This article was first published in the SMPS Marketer – bimonthly journal by the Society for Marketing Professional Services (SMPS).
Incorporate these reality-check decisions during your planning stage to increase your chances of an executable plan.
A firm’s leadership stated its marketing objectives very broadly. But when asked, “What has to have happened within Year 1 to proclaim success?” the truth came out: “We want six new clients by the end of the year.”
Knowing this freed marketing to create a plan focused on closing business already in the pipeline rather than a scattered plan that didn’t result in the new business the firm really wanted.
Ask: Is the goal we stated the actual tangible result we want to see? If not, how can we refine the goal so that marketing can focus on what we really want to achieve?
A firm spent weeks creating a quarterly enewsletter to help stay top of mind with its audiences. What the firm really wanted, though, was to increase market share within a specific niche.
Because there wasn’t time for both activities, the opportunity to reach the niche market was ultimately lost.

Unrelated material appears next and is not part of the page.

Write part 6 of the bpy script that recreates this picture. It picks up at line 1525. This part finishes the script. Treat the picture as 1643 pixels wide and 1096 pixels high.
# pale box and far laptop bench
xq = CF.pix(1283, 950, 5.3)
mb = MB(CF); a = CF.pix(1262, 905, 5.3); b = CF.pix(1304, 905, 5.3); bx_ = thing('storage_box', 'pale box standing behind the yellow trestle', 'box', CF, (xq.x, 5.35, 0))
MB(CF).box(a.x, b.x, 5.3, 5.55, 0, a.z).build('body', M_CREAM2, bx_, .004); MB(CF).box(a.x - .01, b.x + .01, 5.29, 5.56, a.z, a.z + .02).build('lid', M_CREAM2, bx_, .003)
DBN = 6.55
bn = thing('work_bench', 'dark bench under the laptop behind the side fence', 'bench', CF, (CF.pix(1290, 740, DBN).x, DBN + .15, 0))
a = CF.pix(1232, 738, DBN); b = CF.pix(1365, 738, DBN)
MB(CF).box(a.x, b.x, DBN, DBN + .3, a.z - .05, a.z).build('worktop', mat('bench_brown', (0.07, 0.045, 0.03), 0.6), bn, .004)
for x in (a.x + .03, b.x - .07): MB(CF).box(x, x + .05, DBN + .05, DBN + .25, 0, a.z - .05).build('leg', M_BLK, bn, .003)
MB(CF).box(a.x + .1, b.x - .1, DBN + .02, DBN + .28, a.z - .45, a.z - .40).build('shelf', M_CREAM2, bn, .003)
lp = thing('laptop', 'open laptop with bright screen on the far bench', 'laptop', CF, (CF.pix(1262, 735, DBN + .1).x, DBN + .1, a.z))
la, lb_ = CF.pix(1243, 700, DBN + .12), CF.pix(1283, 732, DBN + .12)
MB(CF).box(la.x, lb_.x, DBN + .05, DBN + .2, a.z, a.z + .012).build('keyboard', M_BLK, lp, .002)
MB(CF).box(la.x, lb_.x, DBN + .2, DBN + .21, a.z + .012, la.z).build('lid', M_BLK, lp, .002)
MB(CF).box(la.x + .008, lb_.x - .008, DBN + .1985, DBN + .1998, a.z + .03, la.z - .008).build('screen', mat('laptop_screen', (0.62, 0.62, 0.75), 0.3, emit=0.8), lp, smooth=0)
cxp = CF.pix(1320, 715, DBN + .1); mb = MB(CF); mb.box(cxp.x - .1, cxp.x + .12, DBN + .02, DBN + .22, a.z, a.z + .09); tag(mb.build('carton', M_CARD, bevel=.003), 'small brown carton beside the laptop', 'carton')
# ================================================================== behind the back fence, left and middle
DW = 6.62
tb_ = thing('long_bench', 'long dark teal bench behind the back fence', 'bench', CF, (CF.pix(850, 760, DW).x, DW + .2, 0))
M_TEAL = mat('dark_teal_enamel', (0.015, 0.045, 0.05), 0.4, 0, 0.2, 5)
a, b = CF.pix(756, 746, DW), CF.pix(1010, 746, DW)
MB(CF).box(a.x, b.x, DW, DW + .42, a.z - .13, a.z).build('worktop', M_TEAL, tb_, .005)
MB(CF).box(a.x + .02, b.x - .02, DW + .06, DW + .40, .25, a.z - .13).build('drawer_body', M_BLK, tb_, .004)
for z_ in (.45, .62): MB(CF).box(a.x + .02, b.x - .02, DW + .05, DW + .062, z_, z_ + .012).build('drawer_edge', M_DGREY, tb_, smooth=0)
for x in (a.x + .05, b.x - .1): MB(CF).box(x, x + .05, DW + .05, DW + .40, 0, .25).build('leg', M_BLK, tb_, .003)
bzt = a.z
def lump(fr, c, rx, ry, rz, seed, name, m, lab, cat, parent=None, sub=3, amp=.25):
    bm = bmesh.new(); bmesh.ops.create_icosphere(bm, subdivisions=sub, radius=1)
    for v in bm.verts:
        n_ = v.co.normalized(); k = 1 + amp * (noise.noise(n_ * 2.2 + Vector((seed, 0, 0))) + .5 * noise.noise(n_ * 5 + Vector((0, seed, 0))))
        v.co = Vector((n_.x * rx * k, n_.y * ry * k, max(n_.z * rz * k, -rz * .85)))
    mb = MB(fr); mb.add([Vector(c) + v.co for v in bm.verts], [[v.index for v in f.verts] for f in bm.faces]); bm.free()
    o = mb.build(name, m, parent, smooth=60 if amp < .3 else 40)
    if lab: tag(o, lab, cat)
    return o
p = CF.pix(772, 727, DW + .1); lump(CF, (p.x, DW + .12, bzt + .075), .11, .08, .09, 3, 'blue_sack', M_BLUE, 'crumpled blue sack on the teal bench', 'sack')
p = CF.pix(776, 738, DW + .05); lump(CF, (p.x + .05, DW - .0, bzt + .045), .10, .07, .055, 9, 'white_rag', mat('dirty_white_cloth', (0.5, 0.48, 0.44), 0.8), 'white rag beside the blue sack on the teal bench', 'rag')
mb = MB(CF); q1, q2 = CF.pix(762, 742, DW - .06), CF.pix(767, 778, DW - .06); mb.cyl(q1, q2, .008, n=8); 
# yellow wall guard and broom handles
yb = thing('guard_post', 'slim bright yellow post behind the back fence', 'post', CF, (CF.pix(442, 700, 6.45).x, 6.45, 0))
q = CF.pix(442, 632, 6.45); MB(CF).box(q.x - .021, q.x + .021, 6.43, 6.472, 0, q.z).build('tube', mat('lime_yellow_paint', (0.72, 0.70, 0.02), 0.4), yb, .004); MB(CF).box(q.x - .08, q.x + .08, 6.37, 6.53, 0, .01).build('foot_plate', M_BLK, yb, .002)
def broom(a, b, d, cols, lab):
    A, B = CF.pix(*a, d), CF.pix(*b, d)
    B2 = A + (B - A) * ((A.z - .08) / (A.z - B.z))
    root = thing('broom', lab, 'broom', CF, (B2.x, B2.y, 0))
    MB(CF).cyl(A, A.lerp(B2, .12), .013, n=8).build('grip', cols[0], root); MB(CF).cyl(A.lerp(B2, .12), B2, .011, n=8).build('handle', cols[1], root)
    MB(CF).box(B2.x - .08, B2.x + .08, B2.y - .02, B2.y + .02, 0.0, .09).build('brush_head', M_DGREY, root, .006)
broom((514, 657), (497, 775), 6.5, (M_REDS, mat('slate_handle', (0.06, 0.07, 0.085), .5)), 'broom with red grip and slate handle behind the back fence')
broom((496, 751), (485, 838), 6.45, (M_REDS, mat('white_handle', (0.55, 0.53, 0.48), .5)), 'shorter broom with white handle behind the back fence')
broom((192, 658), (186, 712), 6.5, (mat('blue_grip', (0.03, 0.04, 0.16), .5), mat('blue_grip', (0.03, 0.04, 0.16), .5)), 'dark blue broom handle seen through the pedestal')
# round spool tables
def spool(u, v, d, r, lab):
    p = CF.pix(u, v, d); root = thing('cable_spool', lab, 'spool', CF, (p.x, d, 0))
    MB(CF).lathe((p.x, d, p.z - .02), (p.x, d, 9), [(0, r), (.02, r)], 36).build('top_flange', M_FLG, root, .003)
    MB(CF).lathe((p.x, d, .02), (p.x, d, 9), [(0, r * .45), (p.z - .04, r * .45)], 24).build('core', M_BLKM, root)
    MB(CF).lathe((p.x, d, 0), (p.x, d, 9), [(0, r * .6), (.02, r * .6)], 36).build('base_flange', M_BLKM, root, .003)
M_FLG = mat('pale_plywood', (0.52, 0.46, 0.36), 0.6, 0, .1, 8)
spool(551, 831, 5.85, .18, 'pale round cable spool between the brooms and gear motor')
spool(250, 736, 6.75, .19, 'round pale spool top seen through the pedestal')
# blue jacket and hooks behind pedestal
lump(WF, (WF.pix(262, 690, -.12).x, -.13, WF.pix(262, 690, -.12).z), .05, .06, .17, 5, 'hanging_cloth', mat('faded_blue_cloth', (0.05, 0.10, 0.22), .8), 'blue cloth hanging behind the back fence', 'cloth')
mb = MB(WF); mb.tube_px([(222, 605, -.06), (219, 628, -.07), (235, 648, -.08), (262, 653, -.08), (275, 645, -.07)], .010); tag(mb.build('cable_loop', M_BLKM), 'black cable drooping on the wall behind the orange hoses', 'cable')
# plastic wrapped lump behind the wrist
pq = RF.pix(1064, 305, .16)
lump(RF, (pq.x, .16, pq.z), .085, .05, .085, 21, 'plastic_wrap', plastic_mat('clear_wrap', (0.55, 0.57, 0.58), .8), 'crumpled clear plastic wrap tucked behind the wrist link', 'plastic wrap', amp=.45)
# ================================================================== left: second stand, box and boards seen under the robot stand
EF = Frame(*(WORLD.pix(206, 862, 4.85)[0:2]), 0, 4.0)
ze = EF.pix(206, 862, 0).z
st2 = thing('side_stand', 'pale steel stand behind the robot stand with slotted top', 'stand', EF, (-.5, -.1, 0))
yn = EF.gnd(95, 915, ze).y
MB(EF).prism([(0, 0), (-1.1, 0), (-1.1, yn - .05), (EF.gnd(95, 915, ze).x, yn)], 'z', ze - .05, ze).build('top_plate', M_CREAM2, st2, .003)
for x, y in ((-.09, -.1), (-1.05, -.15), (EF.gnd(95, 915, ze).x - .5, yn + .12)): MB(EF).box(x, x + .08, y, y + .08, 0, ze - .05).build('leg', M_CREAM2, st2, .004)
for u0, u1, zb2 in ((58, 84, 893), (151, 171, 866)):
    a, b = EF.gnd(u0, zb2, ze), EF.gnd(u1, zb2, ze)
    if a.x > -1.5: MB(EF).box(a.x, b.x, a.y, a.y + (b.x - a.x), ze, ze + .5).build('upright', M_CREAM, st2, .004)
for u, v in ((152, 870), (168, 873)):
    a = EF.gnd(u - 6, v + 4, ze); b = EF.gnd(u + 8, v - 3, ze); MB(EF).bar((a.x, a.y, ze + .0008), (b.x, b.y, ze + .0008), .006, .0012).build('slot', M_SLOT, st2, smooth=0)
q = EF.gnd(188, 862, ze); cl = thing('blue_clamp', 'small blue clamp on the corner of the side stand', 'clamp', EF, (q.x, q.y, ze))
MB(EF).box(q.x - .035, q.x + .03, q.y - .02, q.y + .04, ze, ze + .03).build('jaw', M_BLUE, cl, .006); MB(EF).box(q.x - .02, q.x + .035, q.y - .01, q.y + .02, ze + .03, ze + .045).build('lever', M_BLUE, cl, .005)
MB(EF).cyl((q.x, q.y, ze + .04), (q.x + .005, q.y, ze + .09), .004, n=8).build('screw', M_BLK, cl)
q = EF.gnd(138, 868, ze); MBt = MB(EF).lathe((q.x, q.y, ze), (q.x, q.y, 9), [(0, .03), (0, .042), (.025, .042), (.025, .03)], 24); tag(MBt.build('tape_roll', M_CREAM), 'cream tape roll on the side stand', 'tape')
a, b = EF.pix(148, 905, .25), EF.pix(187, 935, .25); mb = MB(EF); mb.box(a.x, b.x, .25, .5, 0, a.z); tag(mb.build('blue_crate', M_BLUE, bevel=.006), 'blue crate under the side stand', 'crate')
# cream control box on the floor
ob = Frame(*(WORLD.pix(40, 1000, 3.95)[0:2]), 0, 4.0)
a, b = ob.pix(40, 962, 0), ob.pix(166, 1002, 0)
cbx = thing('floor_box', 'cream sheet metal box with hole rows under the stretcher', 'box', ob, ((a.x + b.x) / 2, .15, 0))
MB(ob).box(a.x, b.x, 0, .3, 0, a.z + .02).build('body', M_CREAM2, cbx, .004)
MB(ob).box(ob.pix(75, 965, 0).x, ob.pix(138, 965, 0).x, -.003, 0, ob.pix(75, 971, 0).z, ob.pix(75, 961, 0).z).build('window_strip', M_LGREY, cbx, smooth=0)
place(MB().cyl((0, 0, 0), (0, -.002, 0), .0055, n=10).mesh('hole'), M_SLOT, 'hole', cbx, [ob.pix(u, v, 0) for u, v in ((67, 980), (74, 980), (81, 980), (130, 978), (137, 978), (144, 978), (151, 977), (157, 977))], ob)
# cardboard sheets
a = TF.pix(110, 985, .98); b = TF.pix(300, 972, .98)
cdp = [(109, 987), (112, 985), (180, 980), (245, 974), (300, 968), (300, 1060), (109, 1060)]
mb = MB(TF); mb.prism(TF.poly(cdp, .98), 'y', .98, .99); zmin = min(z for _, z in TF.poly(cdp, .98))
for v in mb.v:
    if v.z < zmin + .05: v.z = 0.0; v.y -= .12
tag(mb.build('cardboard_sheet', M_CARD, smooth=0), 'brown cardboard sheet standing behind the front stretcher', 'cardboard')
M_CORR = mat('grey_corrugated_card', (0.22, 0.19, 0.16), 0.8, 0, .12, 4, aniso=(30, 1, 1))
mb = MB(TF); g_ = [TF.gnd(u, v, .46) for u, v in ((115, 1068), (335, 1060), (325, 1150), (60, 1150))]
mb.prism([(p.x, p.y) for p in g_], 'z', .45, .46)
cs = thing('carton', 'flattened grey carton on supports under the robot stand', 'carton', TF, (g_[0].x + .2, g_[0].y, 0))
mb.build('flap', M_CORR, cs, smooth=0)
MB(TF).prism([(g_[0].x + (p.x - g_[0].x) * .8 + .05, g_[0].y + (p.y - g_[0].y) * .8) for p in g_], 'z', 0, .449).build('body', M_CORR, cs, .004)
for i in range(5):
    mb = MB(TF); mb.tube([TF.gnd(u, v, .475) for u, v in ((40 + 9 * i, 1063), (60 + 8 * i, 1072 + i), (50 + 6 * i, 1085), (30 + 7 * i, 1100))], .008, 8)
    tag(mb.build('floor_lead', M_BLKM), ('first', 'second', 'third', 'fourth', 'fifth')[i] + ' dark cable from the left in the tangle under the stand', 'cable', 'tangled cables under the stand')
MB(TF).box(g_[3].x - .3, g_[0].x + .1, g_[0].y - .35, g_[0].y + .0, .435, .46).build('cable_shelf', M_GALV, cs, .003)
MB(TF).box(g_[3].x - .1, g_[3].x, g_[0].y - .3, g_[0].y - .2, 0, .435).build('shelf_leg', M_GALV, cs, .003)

The team should have spent its time developing content tailored for the niche audience it wanted to pursue.
Ask: Will this activity get us to the stated result? If not, what would serve us better?
A firm wanted to use Twitter to expand its reach. The individual put in charge began most tweets with the @ symbol. She didn’t know that starting with @ means that only the firm’s current followers and the Twitter profile referenced would see those tweets.
The firm’s reach did not improve.
Ask: Are we experts in this? If not, how do we acquire the necessary skills?
A firm wanted to claim a thought leader position – a strategy that requires creating a significant amount of original content. It didn’t consider the time and resources it takes develop articles, white papers, webinars, etc.
The lesson? A firm might have the right plan to achieve the result but not the resources to execute at the level required to make a dent.
Ask: Do we have the capacity for this? If not, how does the plan or goal need to be adjusted, or how can we acquire the necessary capacity?
In today’s marketing environment it’s tempting to try to do it all. Yet, firms are better served when they go deep, not broad. Focus on what’s truly important – and if you don’t have the skills or resources, train, outsource, or hire in order to execute effectively.
A plan on paper means nothing. It’s execution that turns a marketing plan into a game changer.